De son côté, M. Boudreault craint que le projet de loi ne mène à un modèle ressemblant à celui de l’école privée. «J’étais favorable à une modernisation de la gouvernance scolaire, mais ce qui était important pour moi est de garder l’aspect collectif. Je sens une certaine dérive vers un modèle plus individualiste, où chaque école doit s’arranger avec les moyens dont elle dispose».

Il rappelle à cet égard que certaines écoles sont plus défavorisées que d’autres, et que la commission scolaire permettait d’atténuer les écarts. «Je comprends le grand public de ne pas avoir été en mesure de se retrouver à l’intérieur de ce débat. Même nous, il y a des éléments qui nous étonnaient», révèle-t-il.

Une première étape ?

«L’éléphant dans la pièce, c’est la volonté du gouvernement d’établir un ordre des enseignants», estime M. St-Cyr. Il explique que le projet de loi pourrait être une première étape vers l’implantation d’un tel ordre, en raison des nombreux éléments qu’il touche.

Sans vouloir se prononcer directement sur le sujet, vu son ancienne position à la CSPI, M. Boudreault rappelle néanmoins que les syndicats en enseignement sont bien équipés pour faire valoir leur point de vue.

«On manque une belle occasion de valoriser le système d’éducation public au Québec, qui était parmi les meilleurs au monde, conclut M. Saint-Cyr. On va peut-être continuer à le dévaloriser pour des raisons politiques et de rapport de force, ce que je trouve malheureux.»


Un bilan positif à la CSPI, selon Boudreault

Miville Boudreault, dernier président de la défunte Commission scolaire de la Pointe-de-l’Île (CSPI), dresse un bilan positif de ses années à la tête de la commission.

Élu en 2014 par une marge d’environ 2 000 voix, M. Boudreault a succédé au président sortant, Vincent Arciresi, en place depuis 1990.

Selon M. Boudreault, il a réussi à mieux faire rayonner la CSPI et ses établissements scolaires. «Beaucoup de personnes ignoraient son existence, se rappelle M. Boudreault.

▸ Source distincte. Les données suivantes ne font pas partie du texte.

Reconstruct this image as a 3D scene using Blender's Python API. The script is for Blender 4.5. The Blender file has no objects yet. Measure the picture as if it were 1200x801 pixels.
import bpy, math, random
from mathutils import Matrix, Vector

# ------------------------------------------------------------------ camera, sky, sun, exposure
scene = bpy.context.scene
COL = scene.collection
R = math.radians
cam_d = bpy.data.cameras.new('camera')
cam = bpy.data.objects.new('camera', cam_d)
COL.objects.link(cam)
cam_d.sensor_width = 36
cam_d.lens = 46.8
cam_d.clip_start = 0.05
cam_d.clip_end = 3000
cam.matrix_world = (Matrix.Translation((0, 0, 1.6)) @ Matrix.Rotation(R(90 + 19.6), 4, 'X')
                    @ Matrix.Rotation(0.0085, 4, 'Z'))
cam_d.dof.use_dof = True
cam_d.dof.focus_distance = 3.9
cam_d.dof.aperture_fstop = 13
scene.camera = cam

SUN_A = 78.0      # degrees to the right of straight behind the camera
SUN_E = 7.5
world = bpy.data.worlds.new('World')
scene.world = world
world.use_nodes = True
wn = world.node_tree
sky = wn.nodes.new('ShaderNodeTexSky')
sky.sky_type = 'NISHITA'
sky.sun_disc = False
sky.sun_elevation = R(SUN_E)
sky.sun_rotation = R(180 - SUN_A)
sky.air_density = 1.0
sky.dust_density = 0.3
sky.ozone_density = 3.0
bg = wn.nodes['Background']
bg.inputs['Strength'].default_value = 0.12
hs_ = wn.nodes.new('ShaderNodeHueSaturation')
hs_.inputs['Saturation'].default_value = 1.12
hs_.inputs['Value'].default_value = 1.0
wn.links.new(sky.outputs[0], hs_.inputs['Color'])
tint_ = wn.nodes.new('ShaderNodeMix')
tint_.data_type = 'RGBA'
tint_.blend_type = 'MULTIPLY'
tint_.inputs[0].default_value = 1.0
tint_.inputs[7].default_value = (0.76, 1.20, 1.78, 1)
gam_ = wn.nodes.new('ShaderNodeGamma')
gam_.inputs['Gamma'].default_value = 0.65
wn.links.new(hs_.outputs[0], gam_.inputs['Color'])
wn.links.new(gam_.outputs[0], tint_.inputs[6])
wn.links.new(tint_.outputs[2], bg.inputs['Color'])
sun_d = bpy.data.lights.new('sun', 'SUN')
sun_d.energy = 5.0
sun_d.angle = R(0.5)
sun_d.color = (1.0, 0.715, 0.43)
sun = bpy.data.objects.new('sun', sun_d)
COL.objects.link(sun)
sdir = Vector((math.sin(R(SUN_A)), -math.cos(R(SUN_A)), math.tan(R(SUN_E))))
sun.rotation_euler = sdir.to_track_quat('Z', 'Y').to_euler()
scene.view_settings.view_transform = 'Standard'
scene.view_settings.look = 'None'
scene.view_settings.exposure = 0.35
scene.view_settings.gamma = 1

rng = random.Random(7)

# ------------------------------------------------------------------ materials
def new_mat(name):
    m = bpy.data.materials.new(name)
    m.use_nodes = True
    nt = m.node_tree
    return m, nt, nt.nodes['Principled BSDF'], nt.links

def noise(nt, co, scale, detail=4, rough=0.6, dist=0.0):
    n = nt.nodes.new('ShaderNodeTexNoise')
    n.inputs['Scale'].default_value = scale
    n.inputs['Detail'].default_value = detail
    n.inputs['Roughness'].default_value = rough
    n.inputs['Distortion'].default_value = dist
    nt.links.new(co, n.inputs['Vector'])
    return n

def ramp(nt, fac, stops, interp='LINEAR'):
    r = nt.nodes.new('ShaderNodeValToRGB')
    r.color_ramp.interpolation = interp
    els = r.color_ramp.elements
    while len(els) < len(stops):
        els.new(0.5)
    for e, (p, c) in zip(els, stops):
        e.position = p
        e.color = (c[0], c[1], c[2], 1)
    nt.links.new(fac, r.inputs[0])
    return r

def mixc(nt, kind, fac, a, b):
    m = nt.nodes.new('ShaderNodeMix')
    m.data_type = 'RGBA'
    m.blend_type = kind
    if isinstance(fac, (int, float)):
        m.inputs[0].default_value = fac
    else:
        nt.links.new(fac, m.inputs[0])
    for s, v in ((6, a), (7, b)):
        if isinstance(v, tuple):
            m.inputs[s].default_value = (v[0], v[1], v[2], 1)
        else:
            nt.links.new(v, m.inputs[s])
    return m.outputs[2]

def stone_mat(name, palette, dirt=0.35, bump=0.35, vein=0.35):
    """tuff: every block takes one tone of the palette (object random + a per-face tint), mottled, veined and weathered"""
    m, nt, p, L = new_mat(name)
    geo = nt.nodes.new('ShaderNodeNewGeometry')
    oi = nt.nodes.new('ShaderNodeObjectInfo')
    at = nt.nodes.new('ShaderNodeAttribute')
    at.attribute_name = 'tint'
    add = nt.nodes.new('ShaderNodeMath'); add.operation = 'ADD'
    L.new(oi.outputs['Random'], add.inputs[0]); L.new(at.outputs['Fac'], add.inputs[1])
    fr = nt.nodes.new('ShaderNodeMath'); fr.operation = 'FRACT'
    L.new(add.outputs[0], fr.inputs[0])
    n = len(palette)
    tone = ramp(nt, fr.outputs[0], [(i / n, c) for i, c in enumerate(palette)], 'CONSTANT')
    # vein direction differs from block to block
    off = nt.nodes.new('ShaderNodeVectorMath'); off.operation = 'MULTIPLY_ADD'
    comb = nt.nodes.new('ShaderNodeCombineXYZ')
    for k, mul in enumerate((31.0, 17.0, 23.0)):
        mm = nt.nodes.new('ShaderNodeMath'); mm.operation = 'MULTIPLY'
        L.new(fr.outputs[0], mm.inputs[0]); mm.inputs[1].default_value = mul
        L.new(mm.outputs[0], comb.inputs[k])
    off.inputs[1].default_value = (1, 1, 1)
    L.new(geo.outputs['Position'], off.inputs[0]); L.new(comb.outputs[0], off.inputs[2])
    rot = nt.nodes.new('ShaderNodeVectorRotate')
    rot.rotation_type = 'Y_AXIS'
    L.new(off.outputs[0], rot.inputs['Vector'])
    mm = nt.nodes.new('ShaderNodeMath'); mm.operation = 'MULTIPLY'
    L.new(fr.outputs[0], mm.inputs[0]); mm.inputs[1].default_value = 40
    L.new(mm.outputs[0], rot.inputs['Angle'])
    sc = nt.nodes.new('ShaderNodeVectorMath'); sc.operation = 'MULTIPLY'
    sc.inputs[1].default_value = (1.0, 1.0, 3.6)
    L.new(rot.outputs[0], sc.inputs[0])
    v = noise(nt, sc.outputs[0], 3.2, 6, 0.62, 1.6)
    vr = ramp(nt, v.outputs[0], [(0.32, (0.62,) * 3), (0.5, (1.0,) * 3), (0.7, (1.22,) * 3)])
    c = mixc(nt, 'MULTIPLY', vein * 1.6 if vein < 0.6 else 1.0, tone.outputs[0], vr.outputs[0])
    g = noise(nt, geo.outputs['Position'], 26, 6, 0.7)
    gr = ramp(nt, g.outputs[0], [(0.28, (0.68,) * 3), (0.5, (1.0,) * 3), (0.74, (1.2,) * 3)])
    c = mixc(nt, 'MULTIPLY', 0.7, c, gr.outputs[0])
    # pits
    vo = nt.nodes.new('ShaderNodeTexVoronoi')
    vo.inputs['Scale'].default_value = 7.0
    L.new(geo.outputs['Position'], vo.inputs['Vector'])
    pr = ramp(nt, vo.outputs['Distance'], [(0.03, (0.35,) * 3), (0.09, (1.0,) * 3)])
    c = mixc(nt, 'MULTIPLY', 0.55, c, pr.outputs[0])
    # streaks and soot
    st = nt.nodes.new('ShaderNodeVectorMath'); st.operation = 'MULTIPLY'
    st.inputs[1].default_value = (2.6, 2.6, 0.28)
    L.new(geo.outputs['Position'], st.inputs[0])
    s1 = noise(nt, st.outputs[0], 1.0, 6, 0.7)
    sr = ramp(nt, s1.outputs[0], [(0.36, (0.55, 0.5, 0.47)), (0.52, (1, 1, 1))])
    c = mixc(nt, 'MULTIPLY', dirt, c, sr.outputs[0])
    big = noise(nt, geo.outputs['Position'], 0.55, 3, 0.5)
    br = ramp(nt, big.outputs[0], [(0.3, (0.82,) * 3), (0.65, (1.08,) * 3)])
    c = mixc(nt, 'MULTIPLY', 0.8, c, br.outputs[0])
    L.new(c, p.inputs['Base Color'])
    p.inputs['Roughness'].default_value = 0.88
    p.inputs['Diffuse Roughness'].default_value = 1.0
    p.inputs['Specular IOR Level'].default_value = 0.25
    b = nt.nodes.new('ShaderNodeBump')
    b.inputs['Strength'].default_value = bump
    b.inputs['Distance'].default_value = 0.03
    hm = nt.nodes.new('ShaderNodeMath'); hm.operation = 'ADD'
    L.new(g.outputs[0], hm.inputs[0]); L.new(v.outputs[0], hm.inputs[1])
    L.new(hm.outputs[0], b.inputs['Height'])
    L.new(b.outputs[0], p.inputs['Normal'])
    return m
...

C’était une culture différente, où on ne privilégiait pas nécessairement la communication. Je trouvais que c’était une lacune, que j’ai essayé de corriger.»

Enfin, il est content d’avoir été capable de maintenir de bonnes relations entre l’administration et la gouvernance de la commission scolaire. C’est d’ailleurs en vertu de cela qu’il restera, officieusement, dans le giron de la CSPI jusqu’à la fin de l’année scolaire.

Un point l’inquiète toutefois pour le futur. «Avec le conseil d’administration qui aura des parents et membres du personnel, ça se passera peut-être bien, mais c’est aussi possible que des conflits au sein de l’organisation se transposent au CA, puisqu’ils sont aussi là pour veiller aux intérêts de leur groupe», craint-il.

Il estime d’ailleurs qu’il ne serait pas surprenant qu’une nouvelle mouture de la loi 40 voie le jour, au cours des prochaines années, afin de régler d’éventuels problèmes de gestion.

Les administrateurs auront d’ailleurs, selon lui, de grandes décisions à prendre afin de trouver des solutions aux défis auxquels fait face le réseau de l’éducation publique dans l’Est de l’île.

Et pour lui, la suite est encore incertaine. «Je vais quand même prendre quelques semaines. C’est soudain, confie-t-il. J’essaie de prendre ça avec un grain de sel. On a participé au débat, mais au final, c’est le gouvernement qui prend la décision.»